The Housing Grants, Construction and Regeneration Act:The review’s progress

United Kingdom

On 16 January 2006 the government published the latest round of its review of the Construction Act. The new paper analyses the results of the government’s consultation paper of March 2005 and the 356 responses received by the deadline of June 2005. It sets out the government’s proposals for change.

What’s new?

The following summarises the changes proposed and not proposed to the Construction Act in the government’s latest paper. It also compares them with the proposals in the consultation paper of March 2005.

Overall the proposals amount to tweaking rather than wholesale change. This seems only right given that the Act has generally worked well.

Matters excluded from formal consultation

A number of important matters have been included from the formal consultation process including the following:

  • Whether to widen the scope of the Act to include:

– Partly oral and entirely oral contracts. The government is to consider further the possibility of amending the Act by primary legislation. The January 2006 paper says that “This is likely to be a matter for consultation in the future”. The government wants to change the Act by Regulatory Reform Order but this is only available for reducing regulatory burdens (whereas such a change would extend them).

– PFI/PPP project agreements, contracts in respect of residential buildings for owner-occupiers and contracts for operations related process plant. The government ruled out extending the scope of the Act to cover such contracts in October 2004.

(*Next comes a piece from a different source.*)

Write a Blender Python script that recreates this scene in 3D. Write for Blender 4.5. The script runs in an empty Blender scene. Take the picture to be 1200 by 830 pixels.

  • Whether to provide a statutory limit on payment period lengths. The government ruled out legislative change on this in the March 2005 consultation paper.
  • Whether to empower payers to redirect payments owed to insolvent contractors to their creditor sub-contractors and suppliers. Again the government ruled out action on this in the March 2005 consultation paper.
  • Whether to introduce a single set of procedural rules for all adjudications. The January 2006 paper says that “The industry may wish to consider whether to bring its own standard adjudication procedures more closely into line with one another”.

What’s next?

In Spring 2006 another consultation paper on amendments is due. From the results of that paper conclusions should be drawn in time for the 2006-7 parliamentary session.